Today, we look into whether Wonder Woman speaks with an accent.
In Comic Book Questions Answered, I answer whatever questions you folks might have about comic books (feel free to e-mail questions to me at brianc@cbr.com).
Reader Laulu W. has REALLY wanted to know (as he’s been e-mailing me the same question a few times), “Does Wonder Woman have an accent in the comics? If so, what is the dialect like?” So let’s take a look!
Something that is always a bit confusing is just how to think about the Golden Age attitude towards stuff like this. I think it is difficult for people to quite grasp how Golden Age comic books worked, in the sense that they both A. didn’t care about this stuff at all and B. sometimes cared way too much about this stuff. In other words, you were really at the whims of whether the writer in question happened to have an interest in a topic, while the default state in a narrative approach as “No one cares? Show don’t tell.”
That was the fascinating conflict of William Moulton Marston, the creator of Wonder Woman, that he cared a LOT about certain topics but then would gloss over other stuff like crazy. It was Marston who, along with artist H.G. Peter, introduced Wonder Woman in All Star Comics #8, where he established that Wonder Woman and the other Amazons of Paradise Island come from Ancient Greece…
However, the interesting twist that Marston introduced here that sort of glossed over everything is the Magic Sphere that the Amazons had used to not only monitor all of the world’s history but even the future! As a result, Amazonian technology is more advanced than the modern world, but at the same time, their monitoring suggests that they know how to speak all of the other languages of the world…

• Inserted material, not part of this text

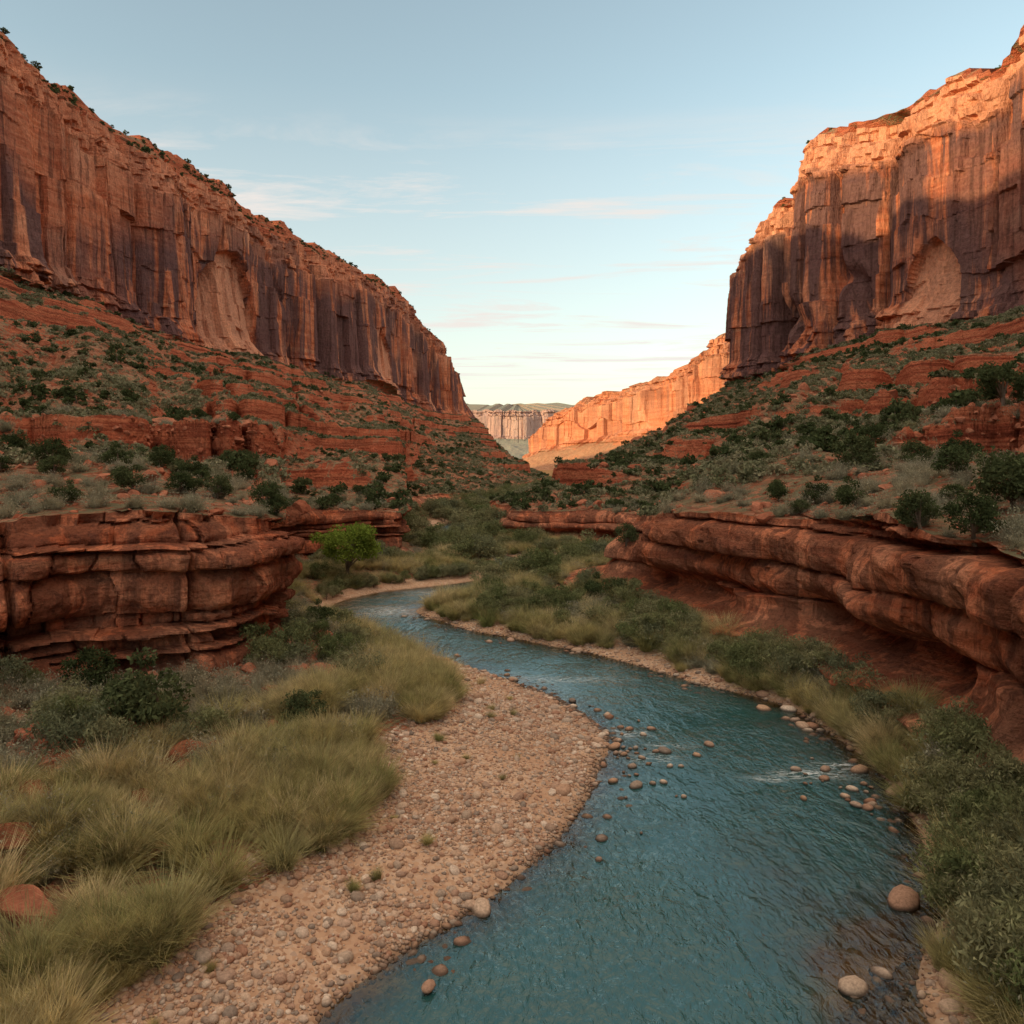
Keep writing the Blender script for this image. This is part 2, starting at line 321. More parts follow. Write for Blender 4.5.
Rs=[
[(12,-60),(15,-60,1),(22,-60,2),(21.5,-60,9),(95,-220,49),(101,-220,116)],
[(9,-20),(12,-20,.9),(19,-20,1.8),(18.6,-20,9),(103,-60,49),(108,-60,118)],
[(8.5,5),(11,5,.8),(17,6,1.7),(16.7,6,9),(109,60,49),(113,60,121)],
[(8.9,17),(12,17.5,.8),(16.4,18,1.6),(16,18,9),(114,125,49),(118,125,124)],
[(11.7,21.7),(13.8,22.5,.7),(16.3,25.3,1.5),(16.2,26,8.6),(117,160,49),(121,160,126)],
[(13.7,28),(15,28.5,.7),(16.8,29.8,1.5),(17,31,8.9),(118,180,49),(121.5,181,124)],
[(14,33),(15.3,33.5,.7),(17,35,1.5),(17.5,36.5,9.2),(115,200,48),(118,202,113)],
[(13.1,39),(14.2,40.5,.7),(15.7,42.8,1.6),(16.5,44.5,8.6),(109,222,47),(112,224,111)],
[(10,42.5),(11.2,46,.7),(12.3,50,1.6),(13.2,52,8.4),(103,238,46),(106,240,114)],
[(5.4,49),(7.2,52,.7),(9.3,56.5,1.6),(10.3,58,8.1),(97,252,45),(100,254,115)],
[(.5,53),(4,56.5,.7),(8.6,61,1.8),(11.5,63,7.5),(95,260,44),(98,262,116)],
[(-4.5,58),(0,61,.7),(6.5,65,1.9),(12,68,6.8),(93.5,267,43),(96.5,269,114)],
[(-7.5,63),(-2,65.5,.7),(6,70,1.9),(13,74,6),(91,273,43),(94,275,104)],
[(-6,67.5),(-1,69.5,.7),(9,76,1.8),(14,80,5.4),(89.6,278,43),(92.6,280,102)],
[(-.5,71.5),(4,75,.7),(12,83,1.7),(16,86,5),(88.6,282,42.5),(91.6,284,102)],
[(4,77),(8,81,.7),(14,90,1.6),(17,92,5),(87.8,285,42),(90.8,287,100)],
[(6,85),(9,88,.7),(13,97,1.5),(14,99.5,5.2),(87,288,42),(90,290,96)],
[(3,94),(5,96.5,.7),(7,102.5,1.4),(7.5,104.5,5.2),(86.5,291,42),(89.5,293,95)],
[(-3,104),(-2,105,.7),(-1,107,1.4),(0,108.5,5),(86,294,42),(89,297,94)],
[(-7,115),(-6,116,.7),(-3,117,1.4),(-1.5,118,5),(86.5,298,42),(89.5,302,92)],
[(-9,132),(-7.5,132,.6),(-5,134,1.4),(-3,134,5),(88,303,42),(92,307,89)],
[(-3,160),(-1,160,.6),(3,161,1.5),(6,161,4.5),(90,307,42),(95,313,86)],
[(8,200),(10,200,.6),(14,201,1.5),(18,201,4),(93,311,42),(98,318,84)],
[(18,260),(20,260,.6),(24,260,1.5),(27,260,3),(97,315,41),(103,323,82)],
[(27,320),(29,319,.6),(33,318,1.5),(36,317,3),(105,319,40),(110,327,80)],
[(33,370),(35,369,.6),(39,366,1.5),(42,364,3),(125,323,40),(128,331,80)],
[(60,405),(61,403,.6),(64,398,1.5),(66,394,3),(180,328,40),(181,336,80)],
[(150,430),(150,428,.6),(150,424,1.5),(150,420,3),(300,330,40),(300,338,80)]]
def tofe(S):
    return {k:np.array([(r[i][0],r[i][1],r[i][2] if len(r[i])>2 else 0.) for r in S],float) for i,k in enumerate(['W','G','B','T','F','L'])}
m_cliff=cliff_mat('red_sandstone_cliff');m_ledge=cliff_mat('red_sandstone_ledge',5.0,.72,vc=(.14,.068,.05),fw=.8,hb=.35)
m_talus=soil_mat('talus');m_bank=soil_mat('bank_soil',3.0,1.0)
g=M('river_gravel');P=g.pos()
v=g.vor(P,9,'F1','Color');sv=g.n('ShaderNodeSeparateColor');lk(g.nt,v,sv.inputs[0])
c=g.ramp(sv.outputs[0],[(0,(.30,.175,.11)),(.35,(.48,.31,.20)),(.7,(.56,.40,.28)),(1,(.36,.26,.20))])
c=g.mix(g.ramp(g.noise(P,.5,4,.6),[(.42,0.0),(.62,.7)]),c,(.42,.25,.155))
sx=g.n('ShaderNodeSeparateXYZ');lk(g.nt,g.pos(),sx.inputs[0])
wet=g.ramp(g.ma('MULTIPLY_ADD',g.noise(P,1.2,3),.25,sx.outputs[2]),[(.08,1.0),(.22,0.0)])
c=g.mix(g.ma('MULTIPLY',wet,.75),c,(.12,.072,.04))
m_gravel=g.finish(c,g.bump(g.vor(P,9),-.8,.06),.85,0)
mats={'gravel_bar':m_gravel,'pebble_shore':m_gravel,'riverbank':m_bank,'rock_ledge':m_ledge,'talus_slope':m_talus,'sandstone_cliff':m_cliff,'mesa_top':m_talus}
LG,LE,LC,LsL,LsB=build_side(tofe(Ls),1,1.4,11,15,9,-800,.5,mats,
   cracks=[(228,1.6,5,60),(262,1.5,5,50),(405,2.4,8,50),(440,2,6,50),(515,2.5,9,50),(548,2.5,9,50),(575,3,9,50),(590,2,8,50)],arches=[(325,26,96,5),(470,14,88,3)],capf=.4)
RG,RE,RC,RsL,RsB=build_side(tofe(Rs),-1,1.2,57,6,2.5,700,2.8,mats,
   cracks=[(234,2.2,10,40),(249,1.3,5,40),(262,1.3,5,40),(272.5,2.4,10,40),(283,1.4,7,40),(196,1.2,4,60)],arches=[(214,9,70,3.5)],capf=.9)
# ------------------------------------------------------------------ far mesas
def mesa(name,st,base_out,side,k,seed,matc,matt,capb,capu,dens):
    st=np.array(st,float);L=st[:,[0,1,3]];F=st[:,[0,1,2]]
    t=np.linspace(0,len(st)-1,dens);L=catmull(L,t);F=catmull(F,t);nn=normals2(L,side,31);s=arcl(L)
    L[:,2]+=k*(2*vn(s/(20*k),0,0,seed)+np.round(2*vn(s/(8*k),0,0,seed+1)))
    B=F.copy();B[:,:2]+=nn*base_out;B[:,2]=-1
    P1=L.copy();P1[:,:2]-=nn*capb;P1[:,2]+=capu
    P2=P1.copy();P2[:,:2]-=nn*capb*4
    rows=[];wc=[]
    for i in range(90):
        q=i/90;p=B+(F-B)*q;p[:,2]=B[:,2]+(F[:,2]-B[:,2])*q**1.3;p[:,2]+=k*(5*fbm(p[:,0]/(18*k),p[:,1]/(18*k),0,4,seed+3))*math.sin(math.pi*q);rows.append(p);wc.append(max(0,(q-.8)/.2))
    for i in range(110): rows.append(F+(L-F)*(i/110));wc.append(1)
    for i in range(20): rows.append(L+(P1-L)*(i/20));wc.append(1-i/20)
    rows.append(P1);wc.append(0);rows.append(P2);wc.append(0)
    G=np.stack(rows).astype(f32);wc=np.array(wc,f32)[:,None]
    sl=np.broadcast_to(s.astype(f32),G.shape[:2])
    D=cliff_disp(sl,G[...,2],F[:,2][None],L[:,2][None],seed+9,k)[0]*wc
    G[...,0]+=D*nn[:,0];G[...,1]+=D*nn[:,1]
    root=bpy.data.objects.new(name,None);scene.collection.objects.link(root)
    for a,b,nm,mt in ((0,90,'talus',matt),(90,200,'cliff_face',matc),(200,len(G)-1,'cap',matt)):
        o=grid_obj(nm,G[a:b+1],mt,False);o.parent=root
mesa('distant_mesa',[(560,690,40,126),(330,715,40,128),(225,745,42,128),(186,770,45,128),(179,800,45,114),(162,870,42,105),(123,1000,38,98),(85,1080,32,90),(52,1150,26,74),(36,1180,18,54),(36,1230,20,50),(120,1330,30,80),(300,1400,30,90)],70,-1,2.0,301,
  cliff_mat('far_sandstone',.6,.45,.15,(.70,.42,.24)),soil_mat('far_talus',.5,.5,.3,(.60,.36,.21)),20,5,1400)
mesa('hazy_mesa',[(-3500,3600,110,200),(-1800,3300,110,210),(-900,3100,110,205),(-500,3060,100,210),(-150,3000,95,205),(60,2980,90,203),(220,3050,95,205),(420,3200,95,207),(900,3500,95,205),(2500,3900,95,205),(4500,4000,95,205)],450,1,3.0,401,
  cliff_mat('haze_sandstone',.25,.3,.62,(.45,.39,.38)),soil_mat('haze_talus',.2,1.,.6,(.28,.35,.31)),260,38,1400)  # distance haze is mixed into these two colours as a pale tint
gp=np.array([[-15000,-15000,-.9],[15000,-15000,-.9],[15000,15000,-.9],[-15000,15000,-.9]]);
g=M('desert_floor');P=g.pos();c=g.ramp(g.noise(P,.8,5,.7),[(.35,(.20,.12,.055)),(.6,(.40,.23,.11))]);mg=g.finish(c,g.bump(g.vor(P,4),-.6,.1),.9,0)
mesh_obj('ground',gp,np.array([[0,1,2,3]]),mg)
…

They ARE “Wonder Women,” after all.
Thus, when Wonder Woman comes to Man’s World in Sensation Comics #1 (by Marston and Peter), she then meets a woman named Diana Prince, a nurse who wants to go be with her fiancee. Wonder Woman effectively buys her identity and assumed is perfectly, and thus the presumption is that she does not have an accent, as she is able to just adopt the life of this American nurse without anyone noticing….
That also speaks to that dichotomy I mentioned, where Marston both cared about the topic enough to address it (creating a secret identity for Wonder Woman) but also didn’t care enough to really put much effort into the secret identity (she just takes some other lady’s identity, who just happened to look exactly like her and has the same first name and her last name is Prince while Wonder Woman is Princess Diana).
In the Post-Crisis version of Wonder Woman, George Perez, Greg Potter, Len Wein and Bruce Patterson established that Wonder Woman spoke ancient Greek in Wonder Woman #3 when she meets Julia Kapatelis…
And thus, even when she learned how to speak English, the implication was that she maintained that Greek accent, and Phil Jimenez confirmed as much in Wonder Woman #170 (by Jimenez, scripter Joe Kelly and inker Andy Lanning), where Lois Lane describes Wonder Woman’s accent as JUST Greek enough to make her sound a bit exotic…
The Rebirth version of Wonder Woman basically stuck with that approach, regarding the language she spoke when she came to “Man’s World,” with Barbara Minerva stepping in to the place that Julia Kapatelis had in the Post-Crisis comics…
So I imagine that Perez’s take on Wonder Woman’s accent remains the same today. Just Greek enough for her to sound a bit different.